The big question in the mayoral contest is whether the 51,101 people who voted for incumbent Peter Carlisle will vote with the 59,963 who voted for Caldwell to deny Cayetano the seat. Combined, the votes would comfortably exceed the 90,956 won by Cayetano.

One clue as to whether the pro-Carlisle vote might go to the pro-Caldwell vote comes from Civil Beat’s Aug. 7 poll of the race:

• Of Carlisle’s supporters, 70 percent said they’d pick Caldwell versus only 7 percent who chose Cayetano. Nineteen percent said they wouldn’t vote for either.

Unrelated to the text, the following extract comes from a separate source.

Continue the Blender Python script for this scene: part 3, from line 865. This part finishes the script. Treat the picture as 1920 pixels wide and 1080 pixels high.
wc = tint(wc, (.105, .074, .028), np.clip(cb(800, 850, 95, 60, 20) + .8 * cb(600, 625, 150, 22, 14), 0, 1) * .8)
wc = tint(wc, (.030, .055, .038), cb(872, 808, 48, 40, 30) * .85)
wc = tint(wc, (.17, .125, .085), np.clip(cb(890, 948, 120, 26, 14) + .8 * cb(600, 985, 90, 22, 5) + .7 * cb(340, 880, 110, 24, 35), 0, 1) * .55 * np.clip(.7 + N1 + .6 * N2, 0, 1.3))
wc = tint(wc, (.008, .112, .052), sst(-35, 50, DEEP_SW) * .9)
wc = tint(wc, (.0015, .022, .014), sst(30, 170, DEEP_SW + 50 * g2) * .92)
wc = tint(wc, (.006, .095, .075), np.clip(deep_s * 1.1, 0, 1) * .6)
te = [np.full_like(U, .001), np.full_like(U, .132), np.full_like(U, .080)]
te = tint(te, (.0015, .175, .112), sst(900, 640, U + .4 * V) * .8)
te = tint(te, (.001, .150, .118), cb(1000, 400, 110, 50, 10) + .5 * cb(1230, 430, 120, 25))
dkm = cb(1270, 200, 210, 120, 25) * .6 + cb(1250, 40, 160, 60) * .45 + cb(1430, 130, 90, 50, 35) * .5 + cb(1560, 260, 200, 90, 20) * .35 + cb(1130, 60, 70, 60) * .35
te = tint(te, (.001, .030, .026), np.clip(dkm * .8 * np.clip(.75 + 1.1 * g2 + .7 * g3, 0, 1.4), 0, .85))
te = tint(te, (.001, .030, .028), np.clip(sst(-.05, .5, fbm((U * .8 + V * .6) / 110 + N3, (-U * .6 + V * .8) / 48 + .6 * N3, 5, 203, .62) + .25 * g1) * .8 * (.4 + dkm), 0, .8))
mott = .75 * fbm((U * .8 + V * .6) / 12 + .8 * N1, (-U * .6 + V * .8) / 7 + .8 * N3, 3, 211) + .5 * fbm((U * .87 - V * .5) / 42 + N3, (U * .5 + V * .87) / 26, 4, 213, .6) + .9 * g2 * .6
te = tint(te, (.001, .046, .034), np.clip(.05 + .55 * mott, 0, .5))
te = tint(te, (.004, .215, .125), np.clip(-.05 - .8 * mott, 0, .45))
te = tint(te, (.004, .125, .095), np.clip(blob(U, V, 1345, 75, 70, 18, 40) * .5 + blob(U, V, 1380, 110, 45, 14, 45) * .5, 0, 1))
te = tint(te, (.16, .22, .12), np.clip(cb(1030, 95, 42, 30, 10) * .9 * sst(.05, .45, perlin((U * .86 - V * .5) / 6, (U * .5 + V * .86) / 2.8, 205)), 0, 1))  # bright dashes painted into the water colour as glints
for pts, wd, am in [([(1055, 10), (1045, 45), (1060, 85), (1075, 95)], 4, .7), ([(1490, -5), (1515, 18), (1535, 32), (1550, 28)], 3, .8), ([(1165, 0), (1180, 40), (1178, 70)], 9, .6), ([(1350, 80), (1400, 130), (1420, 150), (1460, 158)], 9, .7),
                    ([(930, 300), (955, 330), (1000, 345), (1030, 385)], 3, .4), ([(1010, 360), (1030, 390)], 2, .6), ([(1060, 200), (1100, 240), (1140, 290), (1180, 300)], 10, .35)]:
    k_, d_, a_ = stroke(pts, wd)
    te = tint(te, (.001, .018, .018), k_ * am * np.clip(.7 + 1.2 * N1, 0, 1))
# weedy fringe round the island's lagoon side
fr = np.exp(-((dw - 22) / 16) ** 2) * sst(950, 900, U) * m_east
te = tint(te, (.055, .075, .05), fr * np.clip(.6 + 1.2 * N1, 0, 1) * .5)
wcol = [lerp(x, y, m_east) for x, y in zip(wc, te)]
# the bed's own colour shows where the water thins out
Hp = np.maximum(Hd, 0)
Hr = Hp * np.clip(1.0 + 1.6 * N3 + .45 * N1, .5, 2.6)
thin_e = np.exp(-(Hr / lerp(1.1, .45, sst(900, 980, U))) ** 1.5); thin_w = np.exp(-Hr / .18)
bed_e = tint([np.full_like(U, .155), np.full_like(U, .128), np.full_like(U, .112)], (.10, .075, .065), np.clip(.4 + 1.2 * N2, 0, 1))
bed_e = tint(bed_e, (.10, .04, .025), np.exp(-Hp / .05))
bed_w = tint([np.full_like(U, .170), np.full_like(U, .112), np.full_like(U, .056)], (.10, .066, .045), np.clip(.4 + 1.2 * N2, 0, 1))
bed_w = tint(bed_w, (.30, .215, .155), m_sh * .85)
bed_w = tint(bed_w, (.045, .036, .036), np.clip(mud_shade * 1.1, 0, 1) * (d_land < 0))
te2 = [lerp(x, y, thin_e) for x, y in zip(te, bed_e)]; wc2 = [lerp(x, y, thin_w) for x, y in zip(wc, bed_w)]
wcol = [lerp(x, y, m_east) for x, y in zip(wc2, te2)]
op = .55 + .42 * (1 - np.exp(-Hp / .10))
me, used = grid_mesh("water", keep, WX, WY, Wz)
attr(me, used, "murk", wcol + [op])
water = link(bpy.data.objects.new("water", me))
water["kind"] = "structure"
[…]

• Of Caldwell’s supporters, 66 percent said their second choice would be Carlisle versus only 12 percent who would pick Cayetano in that matchup. Fifteen percent said they wouldn’t vote.

It’s less clear how Lingle might be helped by the rail vote. If turnout is high on Oahu for the general election, conventional wisdom suggests it will help dominant Democrats, since there are more of them than Republicans in Hawaii and because isle-born Barack Obama leads the ballot.

Still, Lingle can already count on many of the residents in Kailua and East Honolulu that favor Cayetano; those neighborhoods will not benefit directly from rail — though they are paying for it just the same — and so are among the most passionately against the $5.26 billion project.

Lingle has not been widely recognized as an anti-rail candidate. Indeed, she is running on a platform that seeks to stress what she argues is a bipartisan record of accomplishment.

But of two Republicans running for the U.S. House of Representatives, one — Djou — has been a strong and consistent critic of the project, particularly during his time on the Honolulu City Council. The issue is likely to come up in his rematch against U.S. Rep. Colleen Hanabusa, given that the seat covers much of Oahu.

The other candidate, the relatively unknown and longshot Kawika Crowley, has singled out rail — he hates it — as one of his top issues against Tulsi Gabbard, who generally has favored the project.

For Democrats, the most important factor when it comes to rail may be the fact that U.S. Sen. Daniel K. Inouye wants it built. It’s very unlikely that Hirono, Hanabusa and Gabbard will stray from the party line.

Rail Referendum

Of course, the question of whether or not to have rail isn’t actually on the ballot.

The only time Honolulu voters have weighed in on rail, in 2008, it was pretty close: 53 percent to 47 percent. An analysis of the vote showed that voters who lived closer to the planned 20-mile route from East Kapolei to Ala Moana favored the project by the largest margins.

“But the vote was much closer near Downtown, Waikiki and out in Waianae, and voters broke against rail in East Honolulu and on the Windward side,” reported The Honolulu Advertiser.

Since that time, support for rail has slipped. An April poll conducted by Civil Beat showed that only 36 percent of likely voters supported rail and 55 percent opposed it.

The big question: Will the ruling against rail by the Hawaii Supreme Court late last month embolden opponents of the project to vote for Cayetano? Or will it rally supporters — including lots of labor and business clout — behind Caldwell?

The other question is how the rail debate will influence other races.

In the contest to fill Gabbard’s council seat, for example, candidate Sam Aiona thinks rail will be key to the outcome.

“Of all the major candidates running in the special election, none of them are speaking for the vast majority of voters who oppose the city’s planned rail project,” he said when announcing his run last week. “Voters are sending a clear message to city officials that they do not want the project and I believe the voters from Makiki to Kalihi deserve an opportunity to voice their opinion at the ballot box.”

Though the council race, like the mayoral race, is nonpartisan, it’s worth noting that Aiona is a former Republican lawmaker. We can expect to hear where his chief opponents, former Council member Jon Yoshimura and outgoing state Sen. Carol Fukunaga — both Democrats — stand on rail.

Rail is also likely to emerge in legislative races, with positions likely to be influenced by geography and party.

One way or another, the 2012 election is the rail election, the year we may look back on as having been decisive to its future.